**RECORDED DATA**.
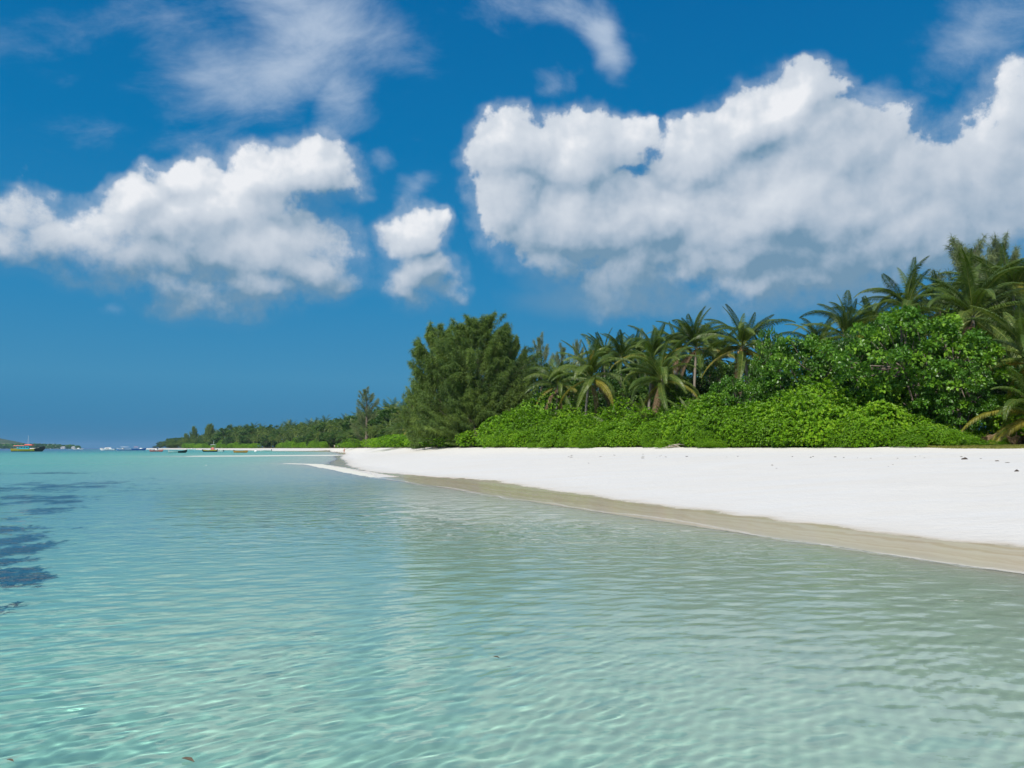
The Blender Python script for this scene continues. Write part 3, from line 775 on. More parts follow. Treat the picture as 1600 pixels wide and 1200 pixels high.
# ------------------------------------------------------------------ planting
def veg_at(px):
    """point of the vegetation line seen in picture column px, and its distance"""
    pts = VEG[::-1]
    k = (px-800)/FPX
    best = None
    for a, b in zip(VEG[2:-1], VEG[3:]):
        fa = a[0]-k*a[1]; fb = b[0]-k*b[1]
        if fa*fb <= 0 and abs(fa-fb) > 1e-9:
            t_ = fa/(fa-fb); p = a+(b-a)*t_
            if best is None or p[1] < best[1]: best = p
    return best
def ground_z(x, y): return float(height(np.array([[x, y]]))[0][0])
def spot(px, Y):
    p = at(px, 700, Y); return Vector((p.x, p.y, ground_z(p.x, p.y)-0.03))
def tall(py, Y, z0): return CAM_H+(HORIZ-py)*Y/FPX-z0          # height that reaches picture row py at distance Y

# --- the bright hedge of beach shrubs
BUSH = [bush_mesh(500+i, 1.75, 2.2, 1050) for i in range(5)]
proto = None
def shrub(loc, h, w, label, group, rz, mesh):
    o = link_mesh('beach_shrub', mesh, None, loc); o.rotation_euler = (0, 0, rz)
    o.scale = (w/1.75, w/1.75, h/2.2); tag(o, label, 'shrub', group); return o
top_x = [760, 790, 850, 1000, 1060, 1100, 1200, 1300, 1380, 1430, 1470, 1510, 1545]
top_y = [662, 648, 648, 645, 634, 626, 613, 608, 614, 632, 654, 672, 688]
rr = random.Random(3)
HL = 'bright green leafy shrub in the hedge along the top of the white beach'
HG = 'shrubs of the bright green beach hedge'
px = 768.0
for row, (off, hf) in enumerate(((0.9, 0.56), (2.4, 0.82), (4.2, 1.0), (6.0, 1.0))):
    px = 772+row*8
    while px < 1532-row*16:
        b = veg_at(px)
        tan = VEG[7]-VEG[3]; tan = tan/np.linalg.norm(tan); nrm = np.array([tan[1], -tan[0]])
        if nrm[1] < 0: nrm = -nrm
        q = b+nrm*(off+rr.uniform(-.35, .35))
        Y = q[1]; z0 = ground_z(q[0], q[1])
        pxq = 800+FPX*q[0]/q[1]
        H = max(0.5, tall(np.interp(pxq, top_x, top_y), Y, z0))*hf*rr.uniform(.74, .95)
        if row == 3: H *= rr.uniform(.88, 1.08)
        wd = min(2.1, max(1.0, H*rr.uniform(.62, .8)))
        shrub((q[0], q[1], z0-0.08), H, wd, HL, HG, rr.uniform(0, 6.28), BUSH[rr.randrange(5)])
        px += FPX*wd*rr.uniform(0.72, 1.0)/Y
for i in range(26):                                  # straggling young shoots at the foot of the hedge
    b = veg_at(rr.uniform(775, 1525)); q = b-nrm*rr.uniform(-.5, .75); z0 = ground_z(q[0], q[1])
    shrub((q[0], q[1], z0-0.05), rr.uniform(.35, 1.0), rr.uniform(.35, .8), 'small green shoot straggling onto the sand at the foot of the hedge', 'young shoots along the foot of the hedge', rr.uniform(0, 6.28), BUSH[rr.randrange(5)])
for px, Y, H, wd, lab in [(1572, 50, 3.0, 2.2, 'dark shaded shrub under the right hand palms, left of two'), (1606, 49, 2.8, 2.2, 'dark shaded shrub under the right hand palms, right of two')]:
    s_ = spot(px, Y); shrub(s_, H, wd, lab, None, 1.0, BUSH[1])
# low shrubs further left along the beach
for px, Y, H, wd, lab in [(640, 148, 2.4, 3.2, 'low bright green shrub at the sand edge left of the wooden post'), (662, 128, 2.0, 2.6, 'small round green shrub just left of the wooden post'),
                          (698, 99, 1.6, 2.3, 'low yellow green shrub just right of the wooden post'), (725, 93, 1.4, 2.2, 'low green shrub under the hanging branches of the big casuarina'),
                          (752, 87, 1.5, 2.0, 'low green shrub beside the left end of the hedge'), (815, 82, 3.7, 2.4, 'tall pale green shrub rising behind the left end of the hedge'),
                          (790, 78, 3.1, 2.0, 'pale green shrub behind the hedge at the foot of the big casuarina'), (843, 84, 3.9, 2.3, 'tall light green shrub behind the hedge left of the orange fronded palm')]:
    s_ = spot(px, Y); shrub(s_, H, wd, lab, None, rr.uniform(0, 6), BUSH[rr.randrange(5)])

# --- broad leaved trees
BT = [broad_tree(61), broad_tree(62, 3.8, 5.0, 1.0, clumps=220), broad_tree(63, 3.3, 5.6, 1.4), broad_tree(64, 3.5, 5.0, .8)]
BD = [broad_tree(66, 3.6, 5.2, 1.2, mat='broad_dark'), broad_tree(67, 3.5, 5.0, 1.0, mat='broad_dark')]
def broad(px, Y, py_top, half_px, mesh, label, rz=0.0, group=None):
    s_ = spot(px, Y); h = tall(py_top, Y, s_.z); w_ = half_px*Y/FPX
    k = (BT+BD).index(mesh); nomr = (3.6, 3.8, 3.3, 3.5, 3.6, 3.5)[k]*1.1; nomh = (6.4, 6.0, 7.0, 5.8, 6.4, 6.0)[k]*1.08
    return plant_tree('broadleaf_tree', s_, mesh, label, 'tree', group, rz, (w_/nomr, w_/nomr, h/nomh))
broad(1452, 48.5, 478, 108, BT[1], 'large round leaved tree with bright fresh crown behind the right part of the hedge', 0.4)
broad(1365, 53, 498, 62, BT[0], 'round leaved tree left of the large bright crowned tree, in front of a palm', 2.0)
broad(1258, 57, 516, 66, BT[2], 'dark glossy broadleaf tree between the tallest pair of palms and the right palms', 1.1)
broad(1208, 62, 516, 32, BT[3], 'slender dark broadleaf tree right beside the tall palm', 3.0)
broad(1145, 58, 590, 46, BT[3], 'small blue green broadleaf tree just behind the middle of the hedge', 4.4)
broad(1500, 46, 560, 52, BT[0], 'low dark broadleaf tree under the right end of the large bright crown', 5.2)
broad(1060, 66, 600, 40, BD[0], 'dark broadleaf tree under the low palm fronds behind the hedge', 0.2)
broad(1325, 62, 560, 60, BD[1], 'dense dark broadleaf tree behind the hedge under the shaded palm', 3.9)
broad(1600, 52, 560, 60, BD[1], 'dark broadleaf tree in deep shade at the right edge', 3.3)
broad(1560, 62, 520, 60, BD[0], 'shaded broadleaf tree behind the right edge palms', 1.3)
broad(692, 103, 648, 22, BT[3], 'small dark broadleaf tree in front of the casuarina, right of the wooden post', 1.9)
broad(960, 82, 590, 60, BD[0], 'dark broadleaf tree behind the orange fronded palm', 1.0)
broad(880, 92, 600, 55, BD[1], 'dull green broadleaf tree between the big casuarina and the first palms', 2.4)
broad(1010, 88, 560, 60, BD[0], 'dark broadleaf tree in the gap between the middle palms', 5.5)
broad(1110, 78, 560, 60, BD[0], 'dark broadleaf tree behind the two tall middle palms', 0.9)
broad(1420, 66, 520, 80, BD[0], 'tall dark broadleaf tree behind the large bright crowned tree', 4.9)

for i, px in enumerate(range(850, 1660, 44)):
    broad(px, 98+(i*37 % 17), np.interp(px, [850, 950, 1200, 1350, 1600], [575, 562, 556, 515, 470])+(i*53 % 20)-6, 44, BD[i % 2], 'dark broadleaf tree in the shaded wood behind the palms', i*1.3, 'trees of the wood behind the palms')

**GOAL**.
Extract the lines above from the one containing "broad(692, 103, 648, 22, BT[3], 'small" to the last line, both included, exactly as written.

**WRITTEN RESPONSE**.
broad(692, 103, 648, 22, BT[3], 'small dark broadleaf tree in front of the casuarina, right of the wooden post', 1.9)
broad(960, 82, 590, 60, BD[0], 'dark broadleaf tree behind the orange fronded palm', 1.0)
broad(880, 92, 600, 55, BD[1], 'dull green broadleaf tree between the big casuarina and the first palms', 2.4)
broad(1010, 88, 560, 60, BD[0], 'dark broadleaf tree in the gap between the middle palms', 5.5)
broad(1110, 78, 560, 60, BD[0], 'dark broadleaf tree behind the two tall middle palms', 0.9)
broad(1420, 66, 520, 80, BD[0], 'tall dark broadleaf tree behind the large bright crowned tree', 4.9)

for i, px in enumerate(range(850, 1660, 44)):
    broad(px, 98+(i*37 % 17), np.interp(px, [850, 950, 1200, 1350, 1600], [575, 562, 556, 515, 470])+(i*53 % 20)-6, 44, BD[i % 2], 'dark broadleaf tree in the shaded wood behind the palms', i*1.3, 'trees of the wood behind the palms')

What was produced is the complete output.